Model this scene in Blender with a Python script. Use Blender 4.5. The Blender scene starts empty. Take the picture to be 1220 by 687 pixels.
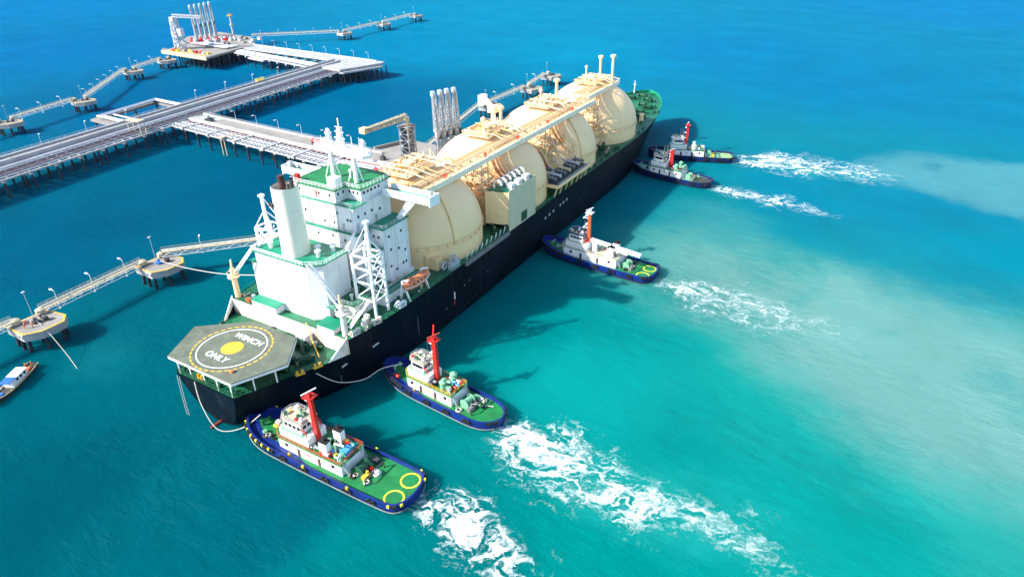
import bpy, math, random
import numpy as np
from mathutils import Vector, Matrix
random.seed(7)
scene = bpy.context.scene
C = scene.collection
R = math.radians

# ------------------------------------------------------------------ camera
cam_d = bpy.data.cameras.new('camera'); cam = bpy.data.objects.new('camera', cam_d); C.objects.link(cam)
YAW, PIT, ROLL, FPX = -0.5293, 0.51695, 0.010, 786.2
fw = Vector((math.sin(YAW)*math.cos(PIT), math.cos(YAW)*math.cos(PIT), -math.sin(PIT)))
rt0 = Vector((math.cos(YAW), -math.sin(YAW), 0)); up0 = rt0.cross(fw)
rt = math.cos(ROLL)*rt0 - math.sin(ROLL)*up0; up = math.sin(ROLL)*rt0 + math.cos(ROLL)*up0
M = Matrix((rt, up, -fw)).transposed().to_4x4(); M.translation = (117.92, -66.24, 101.71)
cam.matrix_world = M
cam_d.sensor_width = 36; cam_d.lens = 36*FPX/1220; cam_d.clip_start = 1; cam_d.clip_end = 20000
scene.camera = cam
scene.render.resolution_x, scene.render.resolution_y = 1024, 576

# ------------------------------------------------------------------ sky, sun, exposure
w = bpy.data.worlds.new('World'); scene.world = w; w.use_nodes = True
nt = w.node_tree; nt.nodes.clear()
sky = nt.nodes.new('ShaderNodeTexSky'); sky.sky_type = 'NISHITA'; sky.sun_disc = False
SUN_EL = R(35.5); sx, sy = -0.64, -0.77
sky.sun_elevation = SUN_EL; sky.sun_rotation = math.atan2(sx, sy)
sky.air_density = 1.0; sky.dust_density = 0.6; sky.ozone_density = 1.2
bg = nt.nodes.new('ShaderNodeBackground'); bg.inputs[1].default_value = 0.15
wo = nt.nodes.new('ShaderNodeOutputWorld')
nt.links.new(sky.outputs[0], bg.inputs[0]); nt.links.new(bg.outputs[0], wo.inputs[0])
sl = bpy.data.lights.new('sun', 'SUN'); sl.energy = 4.9; sl.angle = R(0.53); sl.color = (1.0, 0.955, 0.88)
so = bpy.data.objects.new('sun', sl); C.objects.link(so); so.location = (-200, -100, 300)
n_ = math.hypot(sx, sy); d_ = Vector((-sx/n_*math.cos(SUN_EL), -sy/n_*math.cos(SUN_EL), -math.sin(SUN_EL)))
so.rotation_euler = d_.to_track_quat('-Z', 'Y').to_euler()
vs = scene.view_settings; vs.view_transform = 'Standard'; vs.look = 'None'; vs.gamma = 1; vs.exposure = 1.15
vs.use_curve_mapping = False

# ------------------------------------------------------------------ materials
BRIGHT = ('white_ship','clean_white','rusty_white','cream','seam','warm_white','funnel','sage','rust_streaked')
MID = ('red','yellow','lemon','galvanised','white_pipe','orange','rope','tarp')
def mat(name, col, rough=.55, var=.12, scale=.5, metal=0.0, rust=0.0, rustcol=(.30, .12, .03), streak=True, bump=0.0, spec=.4, dirt=0.0, rthr=.56):
    if not any(k in name for k in BRIGHT): col = tuple(v*(.85 if any(k in name for k in MID) else .72) for v in col)
    m = bpy.data.materials.new(name); m.use_nodes = True; t = m.node_tree; N = t.nodes; L = t.links
    b = N['Principled BSDF']; b.inputs['Roughness'].default_value = rough; b.inputs['Metallic'].default_value = metal
    b.inputs['Specular IOR Level'].default_value = spec
    tc = N.new('ShaderNodeTexCoord')
    nz = N.new('ShaderNodeTexNoise'); nz.inputs['Scale'].default_value = scale; nz.inputs['Detail'].default_value = 6; nz.inputs['Roughness'].default_value = .65
    L.new(tc.outputs['Object'], nz.inputs['Vector'])
    mx = N.new('ShaderNodeMix'); mx.data_type = 'RGBA'
    c = Vector(col)
    mx.inputs['A'].default_value = (*[max(0, v*(1-var)) for v in c], 1); mx.inputs['B'].default_value = (*[min(.95, v*(1+var)) for v in c], 1)
    mr = N.new('ShaderNodeMapRange'); mr.inputs[1].default_value = .35; mr.inputs[2].default_value = .65
    L.new(nz.outputs[0], mr.inputs[0]); L.new(mr.outputs[0], mx.inputs['Factor'])
    out = mx.outputs['Result']
    def overlay(amount, ocol, sc, zs, thr):
        nonlocal out
        mp = N.new('ShaderNodeMapping'); mp.inputs['Scale'].default_value = (sc, sc, sc*zs)
        L.new(tc.outputs['Object'], mp.inputs[0])
        n2 = N.new('ShaderNodeTexNoise'); n2.inputs['Scale'].default_value = 1; n2.inputs['Detail'].default_value = 7; n2.inputs['Roughness'].default_value = .7
        L.new(mp.outputs[0], n2.inputs['Vector'])
        r2 = N.new('ShaderNodeMapRange'); r2.inputs[1].default_value = thr; r2.inputs[2].default_value = thr+.17; r2.inputs[4].default_value = amount
        L.new(n2.outputs[0], r2.inputs[0])
        m2 = N.new('ShaderNodeMix'); m2.data_type = 'RGBA'; m2.inputs['B'].default_value = (*ocol, 1)
        L.new(out, m2.inputs['A']); L.new(r2.outputs[0], m2.inputs['Factor']); out = m2.outputs['Result']
    if dirt: overlay(dirt, tuple(v*.45 for v in col), .35, 1, .52)
    if rust: overlay(rust, rustcol, .55, .12 if streak else 1, rthr)
    L.new(out, b.inputs['Base Color'])
    if bump:
        bp_ = N.new('ShaderNodeBump'); bp_.inputs['Strength'].default_value = bump; bp_.inputs['Distance'].default_value = .05
        L.new(nz.outputs[0], bp_.inputs['Height']); L.new(bp_.outputs[0], b.inputs['Normal'])
    return m
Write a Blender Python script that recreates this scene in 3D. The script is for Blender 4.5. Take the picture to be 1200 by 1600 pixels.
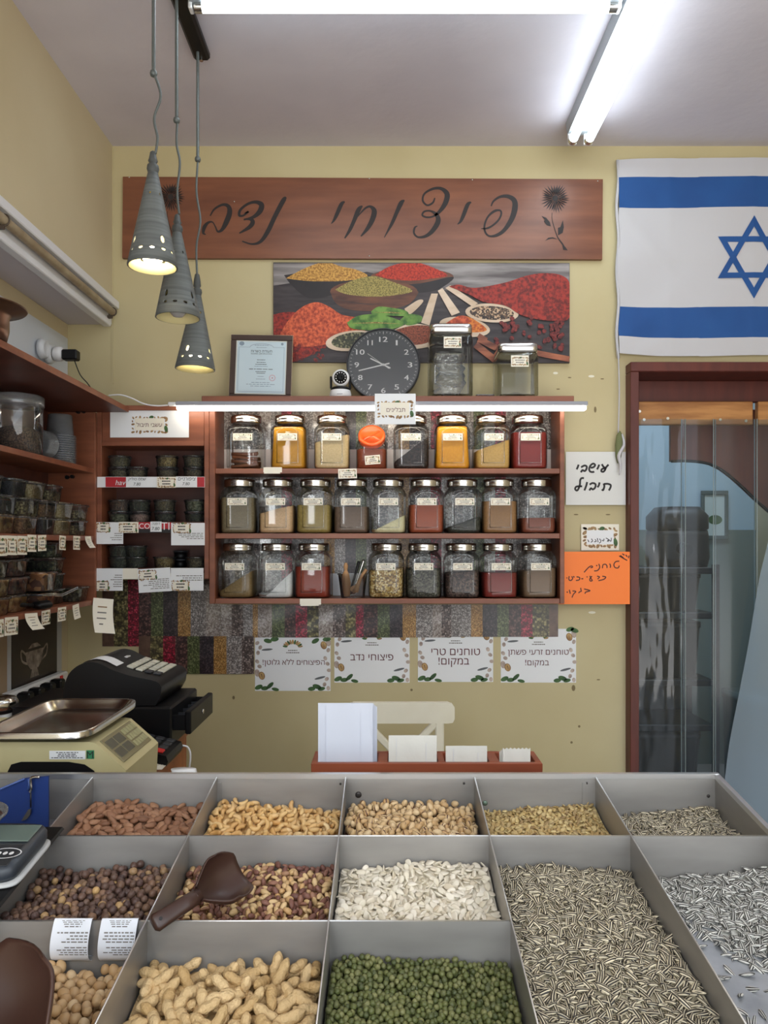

##############################

Exactly as they appear, print the lines of the listing above from its first line through the line that contains "R = math.radians", minus the pictures.

Model this scene in Blender with a Python script. Use Blender 4.5. The Blender scene starts empty. Take the picture to be 1220 by 687 pixels.
import bpy, math, random
import numpy as np
from mathutils import Vector, Matrix
random.seed(7)
scene = bpy.context.scene
C = scene.collection
R = math.radians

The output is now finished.